The California Court of Appeal recently reviewed a case that dealt with a group of mobile home park tenants who sued their landlord for a number of causes of action, including breach of contract, breach of quiet enjoyment, negligence, and breach of habitability. Bevis v. Terrace View Partners reviews whether a landlord could be held civilly liable for charging rent pursuant to a contract or raising rents to a month-to-month tenant.

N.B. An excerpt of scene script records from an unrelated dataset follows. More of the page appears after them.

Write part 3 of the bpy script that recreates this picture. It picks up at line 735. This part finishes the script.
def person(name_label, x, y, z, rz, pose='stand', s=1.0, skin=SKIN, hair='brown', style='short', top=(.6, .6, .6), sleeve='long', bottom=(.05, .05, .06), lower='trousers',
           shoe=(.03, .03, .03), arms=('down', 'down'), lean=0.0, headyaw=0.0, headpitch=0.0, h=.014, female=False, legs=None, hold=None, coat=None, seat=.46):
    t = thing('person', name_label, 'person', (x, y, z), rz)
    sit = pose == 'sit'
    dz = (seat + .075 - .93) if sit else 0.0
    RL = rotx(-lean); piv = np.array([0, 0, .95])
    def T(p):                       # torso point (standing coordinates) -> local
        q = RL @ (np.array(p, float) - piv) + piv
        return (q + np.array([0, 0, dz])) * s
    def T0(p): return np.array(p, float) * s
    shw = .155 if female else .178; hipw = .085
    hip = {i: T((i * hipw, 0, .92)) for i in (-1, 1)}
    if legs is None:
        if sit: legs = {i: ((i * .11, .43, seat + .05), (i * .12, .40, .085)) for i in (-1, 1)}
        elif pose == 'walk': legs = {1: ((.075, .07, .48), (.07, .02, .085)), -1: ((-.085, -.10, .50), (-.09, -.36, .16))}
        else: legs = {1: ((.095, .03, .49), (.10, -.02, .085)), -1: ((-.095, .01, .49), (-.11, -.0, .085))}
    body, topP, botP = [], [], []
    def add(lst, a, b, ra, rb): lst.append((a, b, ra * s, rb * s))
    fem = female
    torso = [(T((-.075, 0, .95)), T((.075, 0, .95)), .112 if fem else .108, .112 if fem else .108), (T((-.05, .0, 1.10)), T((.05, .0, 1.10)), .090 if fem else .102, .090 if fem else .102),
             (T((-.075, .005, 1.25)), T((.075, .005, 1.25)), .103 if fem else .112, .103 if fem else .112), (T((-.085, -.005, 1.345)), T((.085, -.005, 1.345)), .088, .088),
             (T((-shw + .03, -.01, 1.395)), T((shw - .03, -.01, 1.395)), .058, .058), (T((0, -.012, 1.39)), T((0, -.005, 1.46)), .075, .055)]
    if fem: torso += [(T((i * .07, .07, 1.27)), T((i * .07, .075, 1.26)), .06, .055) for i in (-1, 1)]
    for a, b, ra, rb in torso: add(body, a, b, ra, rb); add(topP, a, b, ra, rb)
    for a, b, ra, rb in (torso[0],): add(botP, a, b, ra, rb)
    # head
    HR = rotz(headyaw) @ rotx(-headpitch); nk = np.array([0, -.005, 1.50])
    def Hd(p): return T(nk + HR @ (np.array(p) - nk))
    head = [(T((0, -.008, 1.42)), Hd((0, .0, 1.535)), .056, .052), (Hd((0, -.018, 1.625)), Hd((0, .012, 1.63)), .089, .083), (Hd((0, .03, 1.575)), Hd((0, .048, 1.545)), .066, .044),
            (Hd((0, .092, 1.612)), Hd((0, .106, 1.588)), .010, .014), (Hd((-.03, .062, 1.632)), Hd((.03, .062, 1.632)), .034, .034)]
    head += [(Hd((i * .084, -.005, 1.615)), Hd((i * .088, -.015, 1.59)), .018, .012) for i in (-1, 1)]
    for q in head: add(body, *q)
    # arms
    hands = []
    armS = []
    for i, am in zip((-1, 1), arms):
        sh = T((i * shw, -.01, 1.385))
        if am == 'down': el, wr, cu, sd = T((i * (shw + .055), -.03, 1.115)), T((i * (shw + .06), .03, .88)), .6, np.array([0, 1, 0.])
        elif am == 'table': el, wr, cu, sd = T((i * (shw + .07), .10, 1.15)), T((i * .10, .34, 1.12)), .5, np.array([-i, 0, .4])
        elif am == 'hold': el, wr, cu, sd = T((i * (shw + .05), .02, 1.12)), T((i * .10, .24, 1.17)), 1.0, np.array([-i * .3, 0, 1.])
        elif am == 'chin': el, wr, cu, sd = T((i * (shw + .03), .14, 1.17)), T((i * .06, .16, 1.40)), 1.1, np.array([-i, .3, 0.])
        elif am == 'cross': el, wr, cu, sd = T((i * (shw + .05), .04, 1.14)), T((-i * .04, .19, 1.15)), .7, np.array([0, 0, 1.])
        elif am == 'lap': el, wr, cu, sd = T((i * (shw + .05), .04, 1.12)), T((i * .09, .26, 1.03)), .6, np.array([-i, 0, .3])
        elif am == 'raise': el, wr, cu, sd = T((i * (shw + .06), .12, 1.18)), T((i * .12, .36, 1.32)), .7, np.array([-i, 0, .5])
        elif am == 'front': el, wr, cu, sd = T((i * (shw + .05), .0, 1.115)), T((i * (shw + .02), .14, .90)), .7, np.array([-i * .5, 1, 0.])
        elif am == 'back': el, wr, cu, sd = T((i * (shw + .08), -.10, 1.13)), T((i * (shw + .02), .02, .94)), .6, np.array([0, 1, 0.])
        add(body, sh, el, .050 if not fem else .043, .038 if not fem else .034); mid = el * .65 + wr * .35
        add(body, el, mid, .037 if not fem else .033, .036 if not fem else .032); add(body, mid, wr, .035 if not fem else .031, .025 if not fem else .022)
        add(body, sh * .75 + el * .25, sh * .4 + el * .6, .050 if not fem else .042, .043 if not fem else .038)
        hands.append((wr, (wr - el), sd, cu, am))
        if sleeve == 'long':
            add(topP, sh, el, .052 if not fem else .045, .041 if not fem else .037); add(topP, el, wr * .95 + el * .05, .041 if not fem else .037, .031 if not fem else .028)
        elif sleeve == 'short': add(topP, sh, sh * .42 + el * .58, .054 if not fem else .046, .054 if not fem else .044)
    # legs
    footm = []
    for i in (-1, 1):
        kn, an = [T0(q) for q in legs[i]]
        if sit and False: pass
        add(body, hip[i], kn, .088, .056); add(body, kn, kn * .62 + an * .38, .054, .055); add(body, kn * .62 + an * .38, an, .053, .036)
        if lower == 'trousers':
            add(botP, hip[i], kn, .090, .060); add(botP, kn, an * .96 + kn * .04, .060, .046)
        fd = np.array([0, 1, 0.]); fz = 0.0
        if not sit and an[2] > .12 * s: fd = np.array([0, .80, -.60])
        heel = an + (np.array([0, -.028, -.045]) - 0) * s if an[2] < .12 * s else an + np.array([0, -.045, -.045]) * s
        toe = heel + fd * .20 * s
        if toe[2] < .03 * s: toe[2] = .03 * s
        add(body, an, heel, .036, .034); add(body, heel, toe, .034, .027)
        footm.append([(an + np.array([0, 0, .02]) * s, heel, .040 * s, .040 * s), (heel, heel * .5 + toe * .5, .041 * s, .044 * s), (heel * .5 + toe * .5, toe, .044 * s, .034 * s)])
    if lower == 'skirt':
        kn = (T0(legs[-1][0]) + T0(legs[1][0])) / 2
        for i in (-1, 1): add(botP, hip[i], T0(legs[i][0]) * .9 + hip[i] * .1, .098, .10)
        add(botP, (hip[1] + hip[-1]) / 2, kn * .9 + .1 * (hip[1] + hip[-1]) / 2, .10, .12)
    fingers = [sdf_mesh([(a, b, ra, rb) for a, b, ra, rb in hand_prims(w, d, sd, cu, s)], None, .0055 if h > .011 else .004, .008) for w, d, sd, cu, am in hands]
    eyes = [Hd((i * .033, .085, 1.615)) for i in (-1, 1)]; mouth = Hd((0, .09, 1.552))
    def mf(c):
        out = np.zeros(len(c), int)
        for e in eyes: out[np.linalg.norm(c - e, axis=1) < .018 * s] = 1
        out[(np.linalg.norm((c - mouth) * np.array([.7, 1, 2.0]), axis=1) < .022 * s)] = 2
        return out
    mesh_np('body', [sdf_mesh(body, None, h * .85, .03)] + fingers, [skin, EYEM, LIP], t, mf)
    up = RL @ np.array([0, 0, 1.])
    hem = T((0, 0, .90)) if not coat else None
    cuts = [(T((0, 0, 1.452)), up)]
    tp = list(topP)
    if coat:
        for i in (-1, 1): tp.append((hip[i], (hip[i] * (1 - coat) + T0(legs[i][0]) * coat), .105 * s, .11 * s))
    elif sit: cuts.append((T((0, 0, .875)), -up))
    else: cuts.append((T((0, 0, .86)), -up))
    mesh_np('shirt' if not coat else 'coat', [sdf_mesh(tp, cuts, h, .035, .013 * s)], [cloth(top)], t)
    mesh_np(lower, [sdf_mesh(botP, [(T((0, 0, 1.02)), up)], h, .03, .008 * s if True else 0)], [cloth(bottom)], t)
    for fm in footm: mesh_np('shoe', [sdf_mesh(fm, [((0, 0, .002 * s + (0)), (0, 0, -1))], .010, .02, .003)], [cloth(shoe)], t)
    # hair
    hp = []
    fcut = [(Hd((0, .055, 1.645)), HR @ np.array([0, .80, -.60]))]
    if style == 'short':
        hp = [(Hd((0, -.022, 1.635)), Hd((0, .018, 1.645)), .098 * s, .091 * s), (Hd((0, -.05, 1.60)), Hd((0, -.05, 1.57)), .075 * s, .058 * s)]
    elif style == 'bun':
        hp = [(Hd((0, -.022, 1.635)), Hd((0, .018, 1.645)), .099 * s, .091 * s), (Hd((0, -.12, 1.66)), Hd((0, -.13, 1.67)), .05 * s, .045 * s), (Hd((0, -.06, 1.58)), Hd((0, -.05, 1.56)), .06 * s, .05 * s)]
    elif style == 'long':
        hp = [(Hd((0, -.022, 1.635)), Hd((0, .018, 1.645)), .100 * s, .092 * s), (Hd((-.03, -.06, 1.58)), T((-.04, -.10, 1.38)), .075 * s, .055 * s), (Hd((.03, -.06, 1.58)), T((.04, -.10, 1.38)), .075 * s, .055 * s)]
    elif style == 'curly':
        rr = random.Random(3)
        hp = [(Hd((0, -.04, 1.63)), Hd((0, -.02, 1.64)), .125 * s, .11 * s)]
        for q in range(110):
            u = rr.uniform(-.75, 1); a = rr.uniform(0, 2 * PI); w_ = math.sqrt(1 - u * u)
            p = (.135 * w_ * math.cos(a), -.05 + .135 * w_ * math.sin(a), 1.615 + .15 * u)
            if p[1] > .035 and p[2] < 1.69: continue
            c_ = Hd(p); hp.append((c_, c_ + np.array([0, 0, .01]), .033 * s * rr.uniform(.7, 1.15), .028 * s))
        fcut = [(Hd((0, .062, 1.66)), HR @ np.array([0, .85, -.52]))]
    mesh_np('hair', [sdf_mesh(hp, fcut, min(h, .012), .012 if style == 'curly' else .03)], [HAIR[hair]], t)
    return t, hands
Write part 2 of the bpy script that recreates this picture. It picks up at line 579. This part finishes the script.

In general, a landlord can charge the landlord wants as rent to a tenant absent a rent control law. Therefore, the Court found that a landlord could not be civilly liable for charging rent that was agreed upon in a rental agreement or not precluded in a month to month agreement. The Court further found that a landlord could not held liable for negligence for charging high rent, particularly when agreed upon in a rental agreement. Charging high rent alone is not actionable.

In Bevis v. Terrace View Partners, the jury in the trial court awarded the tenants that were plaintiffs in the lawsuit $1,289,000 in compensatory damages and $57 million in punitive damages. The Court entered a judgment for punitive damages of $1,289,000. The appellate court found that the the tenant’s damages would have to derive from the conditions in the mobilehome park and not the fact that rents being charged were above average rents in the area. The appellate court reversed the judgment requiring a new trial.

The fact that rents were higher than the market rate was not actionable unless there were actual conditions in the mobilehome that gave rise to damages, i.e. claims of habitability or breaches of quiet enjoyment. This case exemplifies the difference between rent control and non-rent control jurisdictions. In certain rent control jurisdictions, if a landlord charges a rent that does not conform to the local rent control law, a tenant has a right to offset unpermitted rents or ask for them to be returned. In non-rent control jurisdictions, generally a tenant cannot ask for rent to be returned if it is “high.”